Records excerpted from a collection
:::

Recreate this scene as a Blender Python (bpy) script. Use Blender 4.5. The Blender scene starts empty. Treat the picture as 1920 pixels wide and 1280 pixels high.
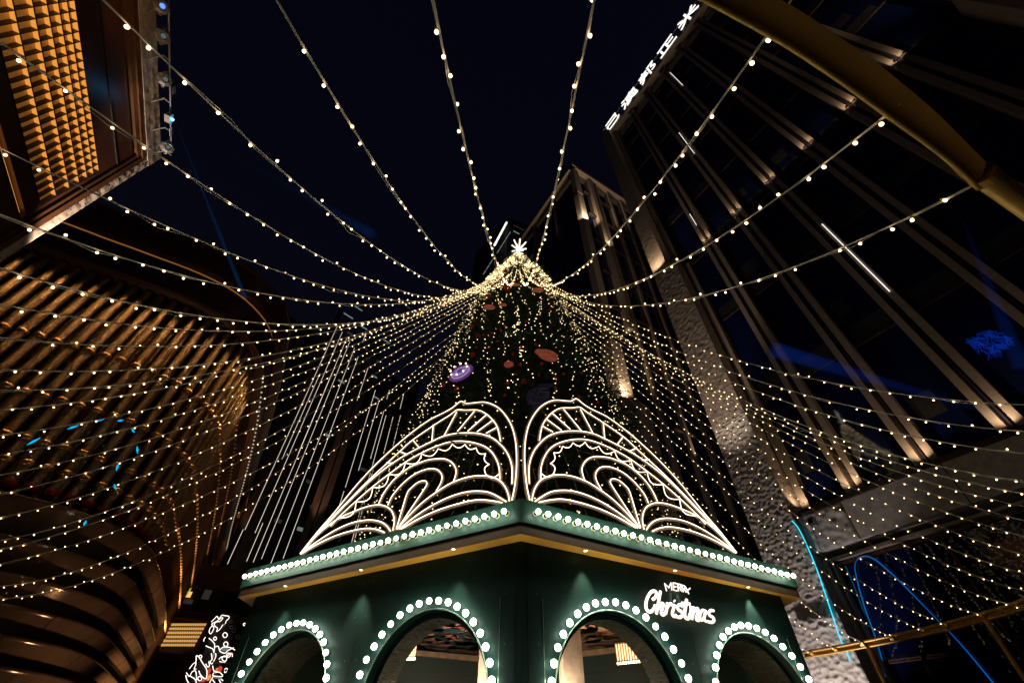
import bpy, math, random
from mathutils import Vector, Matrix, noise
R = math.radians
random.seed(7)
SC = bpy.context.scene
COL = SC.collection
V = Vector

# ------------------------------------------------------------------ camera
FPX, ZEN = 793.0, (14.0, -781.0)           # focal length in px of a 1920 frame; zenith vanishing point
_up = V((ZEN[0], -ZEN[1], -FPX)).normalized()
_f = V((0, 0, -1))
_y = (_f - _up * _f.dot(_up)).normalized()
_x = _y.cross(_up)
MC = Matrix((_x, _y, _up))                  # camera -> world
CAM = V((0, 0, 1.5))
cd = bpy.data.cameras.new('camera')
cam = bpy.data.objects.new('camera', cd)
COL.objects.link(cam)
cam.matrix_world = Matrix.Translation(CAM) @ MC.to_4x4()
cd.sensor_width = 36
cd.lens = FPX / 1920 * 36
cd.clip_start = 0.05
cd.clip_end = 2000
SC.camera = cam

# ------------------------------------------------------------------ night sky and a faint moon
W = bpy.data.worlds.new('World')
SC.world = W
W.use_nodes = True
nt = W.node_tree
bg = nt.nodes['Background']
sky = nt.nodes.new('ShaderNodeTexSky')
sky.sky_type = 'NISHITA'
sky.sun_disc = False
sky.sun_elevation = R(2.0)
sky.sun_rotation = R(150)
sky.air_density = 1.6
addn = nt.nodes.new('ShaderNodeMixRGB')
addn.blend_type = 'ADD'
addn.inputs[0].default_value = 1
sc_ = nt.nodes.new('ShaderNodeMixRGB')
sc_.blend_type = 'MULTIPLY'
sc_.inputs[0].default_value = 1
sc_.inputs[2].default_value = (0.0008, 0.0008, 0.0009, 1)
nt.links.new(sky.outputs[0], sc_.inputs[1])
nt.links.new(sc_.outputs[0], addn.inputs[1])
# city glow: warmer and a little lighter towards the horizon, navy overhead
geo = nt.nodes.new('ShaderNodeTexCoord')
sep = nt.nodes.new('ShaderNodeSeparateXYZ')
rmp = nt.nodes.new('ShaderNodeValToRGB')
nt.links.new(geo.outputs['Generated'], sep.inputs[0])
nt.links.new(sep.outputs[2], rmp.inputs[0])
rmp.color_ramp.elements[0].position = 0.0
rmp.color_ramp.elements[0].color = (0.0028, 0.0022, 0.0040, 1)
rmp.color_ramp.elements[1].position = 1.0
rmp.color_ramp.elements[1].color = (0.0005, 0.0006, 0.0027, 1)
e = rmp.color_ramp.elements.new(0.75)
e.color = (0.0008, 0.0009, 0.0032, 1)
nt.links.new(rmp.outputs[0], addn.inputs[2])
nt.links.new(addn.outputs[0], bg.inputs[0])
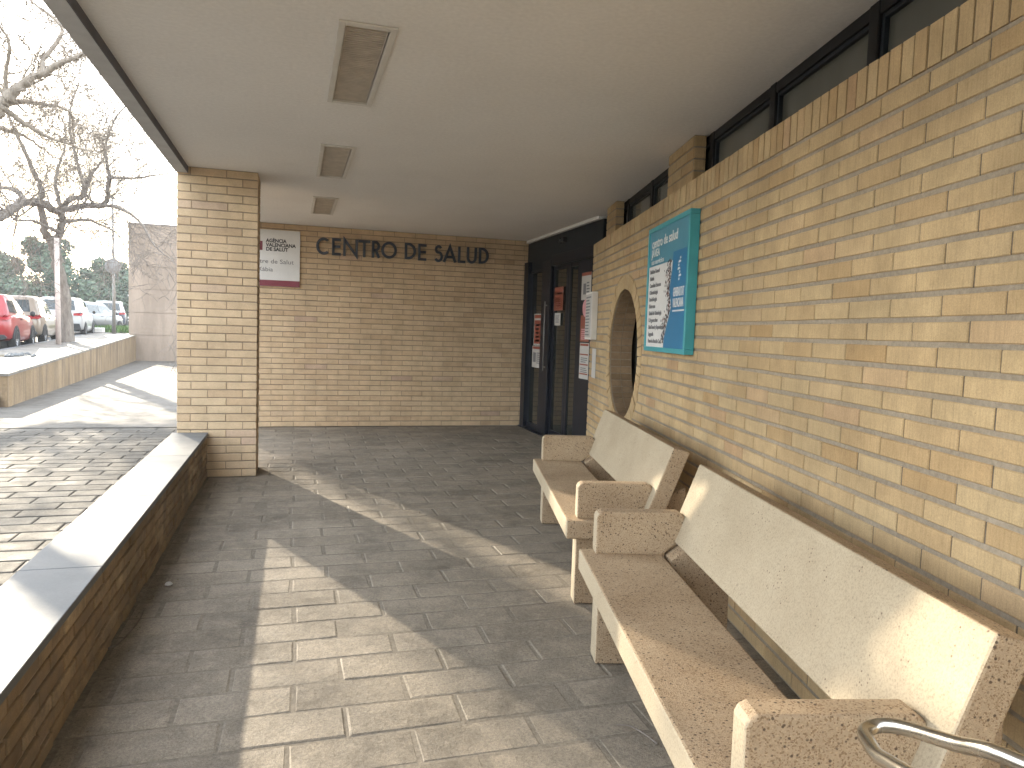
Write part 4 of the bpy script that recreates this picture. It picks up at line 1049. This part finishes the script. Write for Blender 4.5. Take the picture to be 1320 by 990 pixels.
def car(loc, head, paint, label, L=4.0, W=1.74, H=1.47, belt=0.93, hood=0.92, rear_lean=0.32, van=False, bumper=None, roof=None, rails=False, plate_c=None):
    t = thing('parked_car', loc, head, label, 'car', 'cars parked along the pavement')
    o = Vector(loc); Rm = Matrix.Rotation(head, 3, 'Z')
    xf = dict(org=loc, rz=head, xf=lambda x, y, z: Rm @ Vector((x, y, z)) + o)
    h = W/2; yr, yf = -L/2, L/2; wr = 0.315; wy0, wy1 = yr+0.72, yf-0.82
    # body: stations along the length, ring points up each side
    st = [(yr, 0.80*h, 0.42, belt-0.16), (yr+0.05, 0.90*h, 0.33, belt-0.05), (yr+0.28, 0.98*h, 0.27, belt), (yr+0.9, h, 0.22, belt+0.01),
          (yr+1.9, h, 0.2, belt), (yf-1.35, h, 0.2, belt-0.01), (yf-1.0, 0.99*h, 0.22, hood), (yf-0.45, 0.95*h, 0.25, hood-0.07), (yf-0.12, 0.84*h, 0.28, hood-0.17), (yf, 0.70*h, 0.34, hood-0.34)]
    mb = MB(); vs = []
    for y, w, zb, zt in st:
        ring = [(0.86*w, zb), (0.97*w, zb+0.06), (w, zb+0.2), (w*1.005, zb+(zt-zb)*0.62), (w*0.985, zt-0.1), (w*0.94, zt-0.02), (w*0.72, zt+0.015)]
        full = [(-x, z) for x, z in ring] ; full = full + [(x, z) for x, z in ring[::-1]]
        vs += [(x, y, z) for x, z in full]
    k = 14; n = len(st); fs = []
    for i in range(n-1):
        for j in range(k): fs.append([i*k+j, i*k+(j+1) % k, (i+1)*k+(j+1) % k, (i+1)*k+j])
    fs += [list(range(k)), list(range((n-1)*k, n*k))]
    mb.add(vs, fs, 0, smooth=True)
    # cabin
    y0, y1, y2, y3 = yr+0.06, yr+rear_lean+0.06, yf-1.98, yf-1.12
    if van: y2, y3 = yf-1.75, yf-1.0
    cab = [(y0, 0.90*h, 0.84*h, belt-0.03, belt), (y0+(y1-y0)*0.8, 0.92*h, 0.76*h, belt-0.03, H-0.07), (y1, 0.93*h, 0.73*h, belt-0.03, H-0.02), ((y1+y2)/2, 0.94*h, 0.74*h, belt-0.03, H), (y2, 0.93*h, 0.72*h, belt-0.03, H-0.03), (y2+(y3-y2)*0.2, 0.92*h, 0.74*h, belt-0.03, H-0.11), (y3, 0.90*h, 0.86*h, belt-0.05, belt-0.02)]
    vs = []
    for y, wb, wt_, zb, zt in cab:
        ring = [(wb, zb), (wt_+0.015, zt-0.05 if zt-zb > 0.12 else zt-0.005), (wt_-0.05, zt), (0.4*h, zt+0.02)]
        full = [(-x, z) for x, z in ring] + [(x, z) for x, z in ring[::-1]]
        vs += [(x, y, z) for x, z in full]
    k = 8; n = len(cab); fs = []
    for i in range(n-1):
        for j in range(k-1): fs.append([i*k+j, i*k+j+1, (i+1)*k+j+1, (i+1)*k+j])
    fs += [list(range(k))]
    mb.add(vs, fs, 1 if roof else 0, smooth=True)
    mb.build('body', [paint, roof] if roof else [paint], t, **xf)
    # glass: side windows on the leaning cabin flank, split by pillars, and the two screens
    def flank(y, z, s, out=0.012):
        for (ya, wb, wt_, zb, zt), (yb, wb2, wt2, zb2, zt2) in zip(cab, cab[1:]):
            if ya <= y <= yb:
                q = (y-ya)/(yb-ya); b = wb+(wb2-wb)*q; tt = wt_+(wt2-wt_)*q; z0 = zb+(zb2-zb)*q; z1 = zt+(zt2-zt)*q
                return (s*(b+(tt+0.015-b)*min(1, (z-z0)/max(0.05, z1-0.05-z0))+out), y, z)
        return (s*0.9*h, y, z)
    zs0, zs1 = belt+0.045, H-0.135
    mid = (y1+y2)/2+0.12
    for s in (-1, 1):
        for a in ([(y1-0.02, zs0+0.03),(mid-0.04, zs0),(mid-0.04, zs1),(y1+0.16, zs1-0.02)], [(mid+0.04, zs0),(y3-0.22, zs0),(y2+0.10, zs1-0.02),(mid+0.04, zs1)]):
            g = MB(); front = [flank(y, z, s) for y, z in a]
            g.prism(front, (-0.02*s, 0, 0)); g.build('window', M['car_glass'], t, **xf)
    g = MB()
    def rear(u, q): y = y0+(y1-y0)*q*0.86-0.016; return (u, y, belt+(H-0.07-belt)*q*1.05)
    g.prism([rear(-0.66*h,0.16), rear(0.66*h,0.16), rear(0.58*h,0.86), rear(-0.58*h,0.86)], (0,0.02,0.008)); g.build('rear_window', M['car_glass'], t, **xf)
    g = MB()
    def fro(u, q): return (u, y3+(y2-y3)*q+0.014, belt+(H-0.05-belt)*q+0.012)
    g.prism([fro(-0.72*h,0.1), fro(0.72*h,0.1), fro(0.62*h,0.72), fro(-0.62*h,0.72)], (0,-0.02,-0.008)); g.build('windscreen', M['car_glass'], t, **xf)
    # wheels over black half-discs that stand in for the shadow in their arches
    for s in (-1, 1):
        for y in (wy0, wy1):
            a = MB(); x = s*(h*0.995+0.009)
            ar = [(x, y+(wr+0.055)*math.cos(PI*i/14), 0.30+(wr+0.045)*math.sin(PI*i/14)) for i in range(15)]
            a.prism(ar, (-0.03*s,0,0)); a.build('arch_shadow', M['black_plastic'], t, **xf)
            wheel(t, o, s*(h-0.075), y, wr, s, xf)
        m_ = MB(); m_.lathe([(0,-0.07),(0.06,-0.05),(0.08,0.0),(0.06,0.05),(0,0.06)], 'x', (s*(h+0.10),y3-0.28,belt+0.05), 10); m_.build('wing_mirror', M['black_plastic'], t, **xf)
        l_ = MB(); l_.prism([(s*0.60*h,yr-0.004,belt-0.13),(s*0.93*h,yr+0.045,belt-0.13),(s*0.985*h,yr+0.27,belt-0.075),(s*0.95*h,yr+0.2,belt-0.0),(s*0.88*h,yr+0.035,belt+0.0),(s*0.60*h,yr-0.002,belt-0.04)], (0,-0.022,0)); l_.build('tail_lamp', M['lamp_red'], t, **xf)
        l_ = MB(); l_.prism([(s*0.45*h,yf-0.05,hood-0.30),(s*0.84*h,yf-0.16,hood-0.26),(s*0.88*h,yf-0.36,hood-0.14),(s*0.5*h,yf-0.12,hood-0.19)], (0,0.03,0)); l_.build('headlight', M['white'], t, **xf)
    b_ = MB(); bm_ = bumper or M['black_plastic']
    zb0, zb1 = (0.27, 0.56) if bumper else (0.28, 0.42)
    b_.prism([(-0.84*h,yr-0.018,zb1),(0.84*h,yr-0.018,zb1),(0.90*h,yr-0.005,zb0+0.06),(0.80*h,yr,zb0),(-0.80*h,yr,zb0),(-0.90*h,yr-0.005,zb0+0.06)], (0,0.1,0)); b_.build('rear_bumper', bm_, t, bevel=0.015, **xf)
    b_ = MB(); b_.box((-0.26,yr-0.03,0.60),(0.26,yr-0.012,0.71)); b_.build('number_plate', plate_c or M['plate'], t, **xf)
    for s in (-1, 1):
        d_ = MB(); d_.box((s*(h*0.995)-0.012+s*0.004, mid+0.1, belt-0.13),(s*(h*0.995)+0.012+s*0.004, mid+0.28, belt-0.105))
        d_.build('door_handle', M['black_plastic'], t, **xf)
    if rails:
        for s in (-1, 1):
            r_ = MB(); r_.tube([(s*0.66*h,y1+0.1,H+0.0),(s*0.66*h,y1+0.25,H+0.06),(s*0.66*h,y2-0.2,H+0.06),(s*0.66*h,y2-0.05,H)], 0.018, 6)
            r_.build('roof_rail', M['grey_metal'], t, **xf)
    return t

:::

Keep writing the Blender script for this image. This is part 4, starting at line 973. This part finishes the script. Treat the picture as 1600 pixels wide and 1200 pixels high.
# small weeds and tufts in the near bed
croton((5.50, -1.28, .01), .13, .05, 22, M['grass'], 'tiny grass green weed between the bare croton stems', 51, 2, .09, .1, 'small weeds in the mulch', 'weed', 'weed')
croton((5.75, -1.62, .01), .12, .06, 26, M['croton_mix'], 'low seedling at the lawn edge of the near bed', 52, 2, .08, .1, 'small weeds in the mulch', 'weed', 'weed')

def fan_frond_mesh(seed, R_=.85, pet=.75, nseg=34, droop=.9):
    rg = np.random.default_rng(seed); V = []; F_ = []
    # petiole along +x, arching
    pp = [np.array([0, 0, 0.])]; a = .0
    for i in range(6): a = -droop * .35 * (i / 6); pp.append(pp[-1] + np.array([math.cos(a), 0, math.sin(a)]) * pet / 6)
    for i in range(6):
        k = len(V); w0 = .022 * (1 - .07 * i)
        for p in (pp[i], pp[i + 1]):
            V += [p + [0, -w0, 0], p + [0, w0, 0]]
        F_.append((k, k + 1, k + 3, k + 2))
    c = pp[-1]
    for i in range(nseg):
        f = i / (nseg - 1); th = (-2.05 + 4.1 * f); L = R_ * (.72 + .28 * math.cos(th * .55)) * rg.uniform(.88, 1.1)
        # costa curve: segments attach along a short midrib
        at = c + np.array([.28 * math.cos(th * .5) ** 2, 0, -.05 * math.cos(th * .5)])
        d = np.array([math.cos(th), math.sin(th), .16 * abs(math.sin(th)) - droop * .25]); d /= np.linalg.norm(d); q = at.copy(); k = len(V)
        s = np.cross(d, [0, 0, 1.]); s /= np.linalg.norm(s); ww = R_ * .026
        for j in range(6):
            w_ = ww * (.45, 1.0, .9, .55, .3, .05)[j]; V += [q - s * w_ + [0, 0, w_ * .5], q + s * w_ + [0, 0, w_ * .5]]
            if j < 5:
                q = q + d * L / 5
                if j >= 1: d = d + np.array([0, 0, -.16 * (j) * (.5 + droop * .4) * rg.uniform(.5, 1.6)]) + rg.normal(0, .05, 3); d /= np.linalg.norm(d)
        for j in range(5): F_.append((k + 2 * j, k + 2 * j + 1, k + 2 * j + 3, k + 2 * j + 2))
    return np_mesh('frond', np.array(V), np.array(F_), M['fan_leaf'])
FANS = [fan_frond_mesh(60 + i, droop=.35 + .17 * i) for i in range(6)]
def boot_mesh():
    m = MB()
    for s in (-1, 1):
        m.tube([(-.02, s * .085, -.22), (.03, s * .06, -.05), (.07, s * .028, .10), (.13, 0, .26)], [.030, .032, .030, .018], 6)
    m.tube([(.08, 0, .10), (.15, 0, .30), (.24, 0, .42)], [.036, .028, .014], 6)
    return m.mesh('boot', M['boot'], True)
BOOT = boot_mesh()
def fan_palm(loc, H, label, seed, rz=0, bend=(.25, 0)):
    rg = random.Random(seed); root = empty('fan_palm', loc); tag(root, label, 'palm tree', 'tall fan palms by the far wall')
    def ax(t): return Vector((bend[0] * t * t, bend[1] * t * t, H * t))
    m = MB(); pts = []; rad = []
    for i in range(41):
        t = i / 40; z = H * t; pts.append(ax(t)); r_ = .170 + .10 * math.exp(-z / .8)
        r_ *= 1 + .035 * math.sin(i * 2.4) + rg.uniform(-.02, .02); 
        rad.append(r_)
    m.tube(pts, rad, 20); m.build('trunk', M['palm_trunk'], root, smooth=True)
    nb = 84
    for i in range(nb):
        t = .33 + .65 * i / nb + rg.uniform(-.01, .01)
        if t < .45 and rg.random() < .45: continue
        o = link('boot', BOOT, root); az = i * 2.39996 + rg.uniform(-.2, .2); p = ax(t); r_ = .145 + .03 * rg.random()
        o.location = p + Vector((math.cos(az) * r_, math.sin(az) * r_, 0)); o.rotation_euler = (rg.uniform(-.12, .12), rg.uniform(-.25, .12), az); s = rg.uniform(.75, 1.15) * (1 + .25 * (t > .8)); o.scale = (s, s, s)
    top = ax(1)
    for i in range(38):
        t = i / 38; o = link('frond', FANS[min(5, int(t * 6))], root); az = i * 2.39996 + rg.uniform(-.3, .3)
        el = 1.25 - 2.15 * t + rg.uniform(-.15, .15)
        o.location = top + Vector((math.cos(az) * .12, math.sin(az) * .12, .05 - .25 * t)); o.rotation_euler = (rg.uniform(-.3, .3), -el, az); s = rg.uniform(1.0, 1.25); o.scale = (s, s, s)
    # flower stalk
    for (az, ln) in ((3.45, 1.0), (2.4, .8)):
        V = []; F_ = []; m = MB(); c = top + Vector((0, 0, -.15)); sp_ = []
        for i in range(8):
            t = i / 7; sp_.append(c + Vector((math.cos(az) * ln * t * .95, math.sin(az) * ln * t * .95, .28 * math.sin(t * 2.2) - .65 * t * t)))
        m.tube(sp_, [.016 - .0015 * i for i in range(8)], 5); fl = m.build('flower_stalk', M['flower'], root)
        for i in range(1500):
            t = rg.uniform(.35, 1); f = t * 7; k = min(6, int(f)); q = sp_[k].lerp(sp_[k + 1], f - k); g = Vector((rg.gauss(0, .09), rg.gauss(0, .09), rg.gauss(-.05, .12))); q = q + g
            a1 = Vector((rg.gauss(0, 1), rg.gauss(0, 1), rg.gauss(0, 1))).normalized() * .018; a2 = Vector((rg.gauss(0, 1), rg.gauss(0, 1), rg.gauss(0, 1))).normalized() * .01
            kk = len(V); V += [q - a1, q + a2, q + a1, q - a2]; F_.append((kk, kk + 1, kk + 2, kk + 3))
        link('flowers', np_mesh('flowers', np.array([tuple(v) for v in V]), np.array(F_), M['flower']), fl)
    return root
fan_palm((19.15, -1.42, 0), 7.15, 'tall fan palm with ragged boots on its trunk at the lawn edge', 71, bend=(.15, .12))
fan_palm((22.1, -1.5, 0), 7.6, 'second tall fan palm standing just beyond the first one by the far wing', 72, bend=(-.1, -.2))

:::

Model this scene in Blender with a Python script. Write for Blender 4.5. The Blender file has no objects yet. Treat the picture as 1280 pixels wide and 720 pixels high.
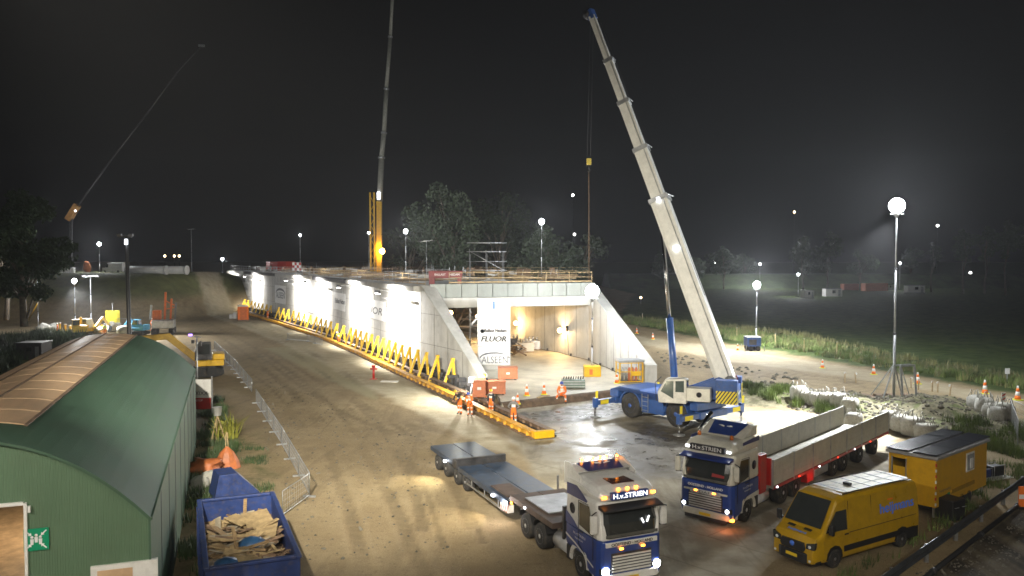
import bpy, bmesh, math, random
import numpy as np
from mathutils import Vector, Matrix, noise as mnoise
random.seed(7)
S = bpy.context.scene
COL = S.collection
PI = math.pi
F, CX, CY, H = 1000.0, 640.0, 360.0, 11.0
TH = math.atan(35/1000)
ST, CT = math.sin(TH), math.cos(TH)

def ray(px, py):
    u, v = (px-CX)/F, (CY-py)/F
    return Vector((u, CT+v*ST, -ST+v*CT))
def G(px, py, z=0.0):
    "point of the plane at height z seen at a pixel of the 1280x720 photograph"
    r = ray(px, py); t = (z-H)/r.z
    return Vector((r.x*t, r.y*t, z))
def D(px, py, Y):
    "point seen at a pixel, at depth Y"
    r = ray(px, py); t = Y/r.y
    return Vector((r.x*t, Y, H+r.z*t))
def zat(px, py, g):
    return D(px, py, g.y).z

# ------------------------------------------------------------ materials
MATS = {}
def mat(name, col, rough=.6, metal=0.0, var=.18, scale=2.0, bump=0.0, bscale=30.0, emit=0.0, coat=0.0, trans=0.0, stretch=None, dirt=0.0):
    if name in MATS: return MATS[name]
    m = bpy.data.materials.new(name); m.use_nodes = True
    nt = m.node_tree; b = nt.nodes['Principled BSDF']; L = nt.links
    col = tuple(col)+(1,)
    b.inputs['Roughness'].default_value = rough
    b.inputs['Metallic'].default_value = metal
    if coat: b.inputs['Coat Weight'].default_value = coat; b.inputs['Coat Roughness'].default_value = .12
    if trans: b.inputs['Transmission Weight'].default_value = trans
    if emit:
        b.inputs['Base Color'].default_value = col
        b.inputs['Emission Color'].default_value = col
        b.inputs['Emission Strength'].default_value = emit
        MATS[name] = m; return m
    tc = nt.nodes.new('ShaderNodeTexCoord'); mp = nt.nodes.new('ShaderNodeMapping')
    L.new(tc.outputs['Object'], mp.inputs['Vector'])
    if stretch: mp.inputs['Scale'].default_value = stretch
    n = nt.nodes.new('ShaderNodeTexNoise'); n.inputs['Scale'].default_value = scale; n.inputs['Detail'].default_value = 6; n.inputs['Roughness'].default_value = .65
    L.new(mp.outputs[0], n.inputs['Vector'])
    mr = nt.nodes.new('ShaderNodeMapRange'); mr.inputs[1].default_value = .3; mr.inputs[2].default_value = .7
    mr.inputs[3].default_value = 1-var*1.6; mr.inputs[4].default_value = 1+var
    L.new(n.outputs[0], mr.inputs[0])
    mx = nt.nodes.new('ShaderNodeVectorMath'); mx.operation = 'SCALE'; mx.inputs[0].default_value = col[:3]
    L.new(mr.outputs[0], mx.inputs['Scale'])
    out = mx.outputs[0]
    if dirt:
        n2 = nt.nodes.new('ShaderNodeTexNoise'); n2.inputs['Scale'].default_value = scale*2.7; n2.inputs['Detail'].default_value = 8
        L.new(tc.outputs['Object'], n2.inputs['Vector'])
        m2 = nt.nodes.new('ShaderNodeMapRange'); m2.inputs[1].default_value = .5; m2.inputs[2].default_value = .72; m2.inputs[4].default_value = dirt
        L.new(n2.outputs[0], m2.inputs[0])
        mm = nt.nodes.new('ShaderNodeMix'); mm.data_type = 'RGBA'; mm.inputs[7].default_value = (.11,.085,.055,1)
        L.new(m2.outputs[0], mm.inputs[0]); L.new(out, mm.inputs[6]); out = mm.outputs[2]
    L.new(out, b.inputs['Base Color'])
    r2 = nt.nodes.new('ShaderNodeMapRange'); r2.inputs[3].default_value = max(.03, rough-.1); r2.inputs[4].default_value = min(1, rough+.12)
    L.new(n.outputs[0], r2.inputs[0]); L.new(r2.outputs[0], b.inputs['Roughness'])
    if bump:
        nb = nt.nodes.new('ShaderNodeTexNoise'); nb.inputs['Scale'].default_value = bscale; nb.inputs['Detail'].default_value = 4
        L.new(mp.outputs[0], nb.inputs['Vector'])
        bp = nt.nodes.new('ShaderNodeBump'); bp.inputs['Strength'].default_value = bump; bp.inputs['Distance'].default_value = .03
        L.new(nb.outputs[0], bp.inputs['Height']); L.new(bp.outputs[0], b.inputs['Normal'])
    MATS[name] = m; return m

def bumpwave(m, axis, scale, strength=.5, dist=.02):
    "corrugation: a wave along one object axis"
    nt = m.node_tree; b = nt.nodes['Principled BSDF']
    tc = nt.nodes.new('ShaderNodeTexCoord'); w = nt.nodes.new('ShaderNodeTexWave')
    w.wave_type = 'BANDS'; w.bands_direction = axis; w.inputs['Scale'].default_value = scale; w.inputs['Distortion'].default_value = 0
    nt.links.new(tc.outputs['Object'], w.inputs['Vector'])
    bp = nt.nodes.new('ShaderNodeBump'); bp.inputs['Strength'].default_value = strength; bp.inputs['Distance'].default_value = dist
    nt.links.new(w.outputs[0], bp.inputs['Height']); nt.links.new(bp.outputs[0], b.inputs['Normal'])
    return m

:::

## WRITTEN INSTRUCTION
Print everything from the line with "Recreate this scene" down to the line with "SC.camera = cam", both included, exactly as written and without the pictures.

## FINAL RESULT
Recreate this scene as a Blender Python (bpy) script. Use Blender 4.5. The Blender scene starts empty. Treat the picture as 1920 pixels wide and 1280 pixels high.
import bpy, math, random
from mathutils import Vector, Matrix, noise
R = math.radians
random.seed(7)
SC = bpy.context.scene
COL = SC.collection
V = Vector

# ------------------------------------------------------------------ camera
FPX, ZEN = 793.0, (14.0, -781.0)           # focal length in px of a 1920 frame; zenith vanishing point
_up = V((ZEN[0], -ZEN[1], -FPX)).normalized()
_f = V((0, 0, -1))
_y = (_f - _up * _f.dot(_up)).normalized()
_x = _y.cross(_up)
MC = Matrix((_x, _y, _up))                  # camera -> world
CAM = V((0, 0, 1.5))
cd = bpy.data.cameras.new('camera')
cam = bpy.data.objects.new('camera', cd)
COL.objects.link(cam)
cam.matrix_world = Matrix.Translation(CAM) @ MC.to_4x4()
cd.sensor_width = 36
cd.lens = FPX / 1920 * 36
cd.clip_start = 0.05
cd.clip_end = 2000
SC.camera = cam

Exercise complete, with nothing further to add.